A peggiorare le cose, molto probabilmente i giorni in cui il governo poteva accedere a prestiti pressoché in modo gratuito sono finiti, per cui i costi degli interessi sul debito peseranno molto di più sul bilancio. Si prevede che gli interessi passivi netti aumenteranno notevolmente rispetto alla media del periodo post-CFG, fino a rappresentare circa la metà dei futuri disavanzi di bilancio.

Negli ultimi anni la polarizzazione politica è aumentata in modo significativo e per ora non c’è alcun segnale di un’inversione di tendenza. Ciò renderà ancora più difficile raggiungere un accordo su eventuali aggiustamenti duraturi delle entrate o delle spese pubbliche, un compito delicato e impegnativo anche in un clima politico più collaborativo.
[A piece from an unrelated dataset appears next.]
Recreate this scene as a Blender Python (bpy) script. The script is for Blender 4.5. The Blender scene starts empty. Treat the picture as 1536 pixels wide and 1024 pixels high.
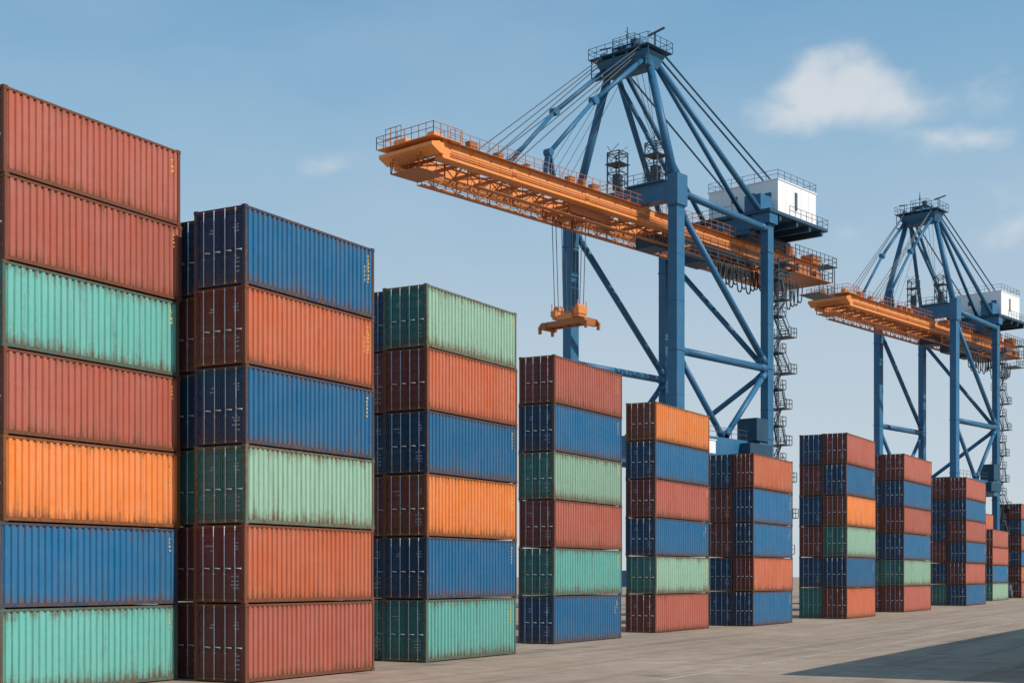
import bpy, math, random
from mathutils import Vector, Matrix
random.seed(7)
sc = bpy.context.scene
COL = sc.collection
F = 2100.0; HOR = 864.0; CH = 2.59; CAMH = 1.37*CH
ANG = math.atan2(0.8715, 0.4905)
U = Vector((0.4905, 0.8715, 0)); V = Vector((-0.8715, 0.4905, 0))

# ------------------------------------------------------------ mesh builder
class MB:
    def __init__(s): s.v=[]; s.f=[]
    def hexa(s, p):
        b=len(s.v); s.v+= [tuple(q) for q in p]
        s.f += [(b,b+3,b+2,b+1),(b+4,b+5,b+6,b+7),(b,b+1,b+5,b+4),(b+1,b+2,b+6,b+5),(b+2,b+3,b+7,b+6),(b+3,b,b+4,b+7)]
    def box(s, x0,x1,y0,y1,z0,z1):
        s.hexa([(x0,y0,z0),(x1,y0,z0),(x1,y1,z0),(x0,y1,z0),(x0,y0,z1),(x1,y0,z1),(x1,y1,z1),(x0,y1,z1)])
    def beam(s, a, b, w, h=None, w2=None, h2=None):
        h = w if h is None else h
        w2 = w if w2 is None else w2; h2 = h if h2 is None else h2
        a=Vector(a); b=Vector(b); d=(b-a).normalized()
        up = Vector((0,0,1)) if abs(d.z)<0.98 else Vector((1,0,0))
        sd = d.cross(up).normalized(); u2 = sd.cross(d).normalized()
        P=[]
        for c,ww,hh in ((a,w,h),(b,w2,h2)):
            P += [c-sd*ww/2-u2*hh/2, c+sd*ww/2-u2*hh/2, c+sd*ww/2+u2*hh/2, c-sd*ww/2+u2*hh/2]
        s.hexa(P)
    def tube(s, a, b, r, n=10, r2=None):
        r2 = r if r2 is None else r2
        a=Vector(a); b=Vector(b); d=(b-a).normalized()
        up = Vector((0,0,1)) if abs(d.z)<0.98 else Vector((1,0,0))
        sd = d.cross(up).normalized(); u2 = sd.cross(d).normalized()
        k=len(s.v)
        for c,rr in ((a,r),(b,r2)):
            for i in range(n):
                t=2*math.pi*i/n
                s.v.append(tuple(c+sd*rr*math.cos(t)+u2*rr*math.sin(t)))
        for i in range(n):
            j=(i+1)%n
            s.f.append((k+i,k+j,k+n+j,k+n+i))
        s.f.append(tuple(k+i for i in reversed(range(n)))); s.f.append(tuple(k+n+i for i in range(n)))
    def rail(s, pts, h=1.1, sp=1.6, t=0.06):
        for a,b in zip(pts[:-1],pts[1:]):
            a=Vector(a); b=Vector(b); L=(b-a).length; n=max(1,int(round(L/sp)))
            for i in range(n+1):
                p=a+(b-a)*i/n
                s.beam(p,p+Vector((0,0,h)),t)
            for hh in (h, h*0.52):
                s.beam(a+Vector((0,0,hh)),b+Vector((0,0,hh)),t*0.9)
    def mesh(s, name, mat, smooth=False):
        m=bpy.data.meshes.new(name); m.from_pydata(s.v,[],s.f); m.update()
        m.materials.append(mat)
        if smooth:
            for p in m.polygons: p.use_smooth = len(p.vertices)==4
        return m

def add(name, data, parent=None):
    o=bpy.data.objects.new(name, data); COL.objects.link(o)
    if parent is not None: o.parent=parent
    return o

# ------------------------------------------------------------ materials
def newmat(name):
    m=bpy.data.materials.new(name); m.use_nodes=True
    nt=m.node_tree; b=nt.nodes['Principled BSDF']
    return m,nt,b
def N(nt,t,**k):
    n=nt.nodes.new(t)
    for a,v in k.items(): setattr(n,a,v)
    return n
def ramp(nt, fac, p0, p1, c0=(0,0,0,1), c1=(1,1,1,1), ease=False):
    r=N(nt,'ShaderNodeValToRGB'); e=r.color_ramp.elements
    if ease: r.color_ramp.interpolation='EASE'
    e[0].position=p0; e[1].position=p1; e[0].color=c0; e[1].color=c1
    nt.links.new(fac,r.inputs[0]); return r.outputs[0]
def mth(nt,op,a,b=None,clamp=False):
    n=N(nt,'ShaderNodeMath',operation=op,use_clamp=clamp)
    for i,x in enumerate((a,b)):
        if x is None: continue
        if isinstance(x,(int,float)): n.inputs[i].default_value=x
        else: nt.links.new(x,n.inputs[i])
    return n.outputs[0]
def mix(nt,fac,a,b,mode='MIX'):
    n=N(nt,'ShaderNodeMix',data_type='RGBA',blend_type=mode)
    for s,x in ((0,fac),(6,a),(7,b)):
        if isinstance(x,(int,float)): n.inputs[s].default_value=x
        elif isinstance(x,tuple): n.inputs[s].default_value=x if len(x)==4 else (*x,1)
        else: nt.links.new(x,n.inputs[s])
    return n.outputs[2]
def noise(nt,vec,scale,detail=4,rough=.55):
    n=N(nt,'ShaderNodeTexNoise'); n.inputs['Scale'].default_value=scale
    n.inputs['Detail'].default_value=detail; n.inputs['Roughness'].default_value=rough
    nt.links.new(vec,n.inputs['Vector']); return n.outputs['Fac']
def mapping(nt,vec,scale,loc=None):
    m=N(nt,'ShaderNodeMapping'); m.inputs['Scale'].default_value=scale
    nt.links.new(vec,m.inputs['Vector'])
    if loc is not None: nt.links.new(loc,m.inputs['Location'])
    return m.outputs[0]

def paint(name,color,rust=0.5,rough=.5,zr=True,dirt=0.5):
    m,nt,b=newmat(name); L=nt.links
    tc=N(nt,'ShaderNodeTexCoord'); oi=N(nt,'ShaderNodeObjectInfo')
    rv=mth(nt,'MULTIPLY',oi.outputs['Random'],57.0)
    cx=N(nt,'ShaderNodeCombineXYZ')
    for i in range(3): L.new(rv,cx.inputs[i])
    vec=mapping(nt,tc.outputs['Object'],(1,1,1),cx.outputs[0])
    vst=mapping(nt,tc.outputs['Object'],(5.5,5.5,.35),cx.outputs[0])
    vfine=mapping(nt,tc.outputs['Object'],(16,16,.8),cx.outputs[0])
    sep=N(nt,'ShaderNodeSeparateXYZ'); L.new(tc.outputs['Object'],sep.inputs[0])
    n1=noise(nt,vec,.7,5); n2=noise(nt,vst,1.0,5,.6); n3=noise(nt,vec,7,6,.65); n4=noise(nt,vfine,1.0,4,.6)
    f1=ramp(nt,n1,.35,.7)
    mx=max(color)
    pale=tuple(min(1,c*.84+.13*mx+.014) for c in color)
    dark=tuple(c*.62 for c in color)
    c=mix(nt,mth(nt,'MULTIPLY',f1,.6),color,pale)
    c=mix(nt,mth(nt,'MULTIPLY',ramp(nt,n2,.5,.72),dirt*.75),c,dark)
    c=mix(nt,mth(nt,'MULTIPLY',ramp(nt,n2,.46,.34),dirt*.4),c,pale)
    c=mix(nt,mth(nt,'MULTIPLY',ramp(nt,n4,.54,.68),dirt*.5),c,dark)
    hs=N(nt,'ShaderNodeHueSaturation')
    L.new(mth(nt,'ADD',mth(nt,'MULTIPLY',oi.outputs['Random'],.2),.9),hs.inputs['Value'])
    L.new(c,hs.inputs['Color']); c=hs.outputs['Color']
    if zr:
        # dusty film over the lower third, broken up by the streak noise
        zd=mth(nt,'SUBTRACT',1,mth(nt,'DIVIDE',sep.outputs[2],1.5),True)
        film=mth(nt,'MULTIPLY',mth(nt,'MULTIPLY',zd,ramp(nt,n2,.38,.62)),.42)
        c=mix(nt,film,c,tuple(x*.45+y for x,y in zip(color,(.075,.06,.045))))
        zb=mth(nt,'SUBTRACT',1,mth(nt,'DIVIDE',sep.outputs[2],.85),True)
        zt=mth(nt,'DIVIDE',mth(nt,'SUBTRACT',sep.outputs[2],2.1),.45,True)
        edge=mth(nt,'ADD',mth(nt,'POWER',zb,1.8),mth(nt,'MULTIPLY',zt,.6),True)
        g=mth(nt,'ADD',mth(nt,'MULTIPLY',edge,.30),mth(nt,'ADD',mth(nt,'ADD',mth(nt,'MULTIPLY',n2,.35),mth(nt,'MULTIPLY',n4,.35)),mth(nt,'MULTIPLY',n3,.30)))
        rk=ramp(nt,g,.64-.10*rust,.82-.1*rust)
    else:
        g=mth(nt,'ADD',mth(nt,'MULTIPLY',n2,.5),mth(nt,'MULTIPLY',n3,.5))
        rk=ramp(nt,g,.66-.2*rust,.76-.2*rust)
    rc=mix(nt,n3,(.055,.027,.015),(.24,.10,.035))
    c=mix(nt,mth(nt,'MULTIPLY',rk,.8),c,rc)
    sp=ramp(nt,noise(nt,vec,26,3,.7),.69,.73)
    c=mix(nt,mth(nt,'MULTIPLY',sp,.6*rust),c,(.08,.04,.025))
    L.new(c,b.inputs['Base Color'])
    L.new(mth(nt,'ADD',mth(nt,'MULTIPLY',rk,.3),rough,True),b.inputs['Roughness'])
    b.inputs['Specular IOR Level'].default_value=.3
    bp=N(nt,'ShaderNodeBump'); bp.inputs['Strength'].default_value=.35; bp.inputs['Distance'].default_value=.05 if zr else .02
    L.new(mth(nt,'ADD',mth(nt,'MULTIPLY',n3,.3),mth(nt,'MULTIPLY',noise(nt,vec,1.6,2),1.6)),bp.inputs['Height']); L.new(bp.outputs[0],b.inputs['Normal'])
    return m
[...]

Già di per sé, questa situazione renderebbe difficile gestire prospettive fiscali in qualsiasi paese. Negli Stati Uniti, poi, c’è l’ulteriore complicazione istituzionale di un tetto al debito fissato in termini di dollari nominali. Con la crescita dell’economia, anche solo per mantenere stabile il debito in rapporto al PIL è necessario decidere attivamente di aumentare il limite del debito. Di conseguenza, i dibattiti di importanza cruciale sul tetto del debito rappresentano una parte intrinseca del processo. In tempi più tranquilli, la revisione del tetto del debito sarebbe l’esito naturale di discussioni equilibrate durante la redazione del bilancio. Ma ciò, come abbiamo potuto vedere, non si verifica sempre.

Sembra che i mercati finanziari si stiano abituando alla minaccia di default. Nelle ultime settimane, gli investitori sono rimasti relativamente calmi, anche se alti funzionari governativi come Yellen hanno avvertito che gli Stati Uniti potrebbero finire in default per il loro debito. Sono stati avvertiti occasionali scossoni sui mercati azionari e sono state registrate alcune dislocazioni nel pricing dei titoli del Tesoro a breve scadenza, ma nel complesso i mercati finanziari hanno reagito con tranquillità alla minaccia di default. Dopotutto, si è sempre trattato di un evento estremamente improbabile, e anche minacce simili nel 2011 non avevano portato a nulla.

Lo ritengo un segnale di rischio di escalation. Il peggioramento del quadro fiscale renderà ancora più stridenti i disaccordi politici sulla spesa e sulle tasse e aumenterà la tentazione di ricorrere a una politica del rischio calcolato più estrema, soprattutto se ci si aspetta che i mercati finanziari rimangano in equilibrio.

RISCHIO DEFAULT E TATTICA NEGOZIALE

Il rischio è quindi che le minacce di default diventino una tattica negoziale più comune. Ogni volta che abbiamo un Congresso diviso, la tentazione di ricorrere alla “minaccia nucleare” di bloccare un necessario innalzamento del tetto del debito sarà forte, e se i mercati finanziari reagiranno nuovamente in tranquillità, i politici potrebbero essere tentati di spingersi l’un l’altro sempre più vicino all’orlo del precipizio. Se non altro, questo potrebbe portare a ulteriori casi di chiusure governative; ma siamo già sopravvissuti a episodi simili in passato. L’immagine globale degli Stati Uniti e del dollaro ne risentirà, ma per il prossimo futuro non vedo alternative valide al dollaro come valuta di riserva principale, quindi anche in questo caso l’impatto potrebbe essere limitato.

Quanto più i partiti politici adotteranno una politica del rischio calcolato sul livello del debito, senza affrontare la debolezza fiscale sottostante, tanto maggiore sarà il rischio che a un certo punto si scateni un’inaspettata e forte volatilità dei mercati.

La crisi immediata è stata scongiurata, ma, a mio avviso, l’ombra che l’aumento del debito proietta sui mercati finanziari si è fatta più minacciosa.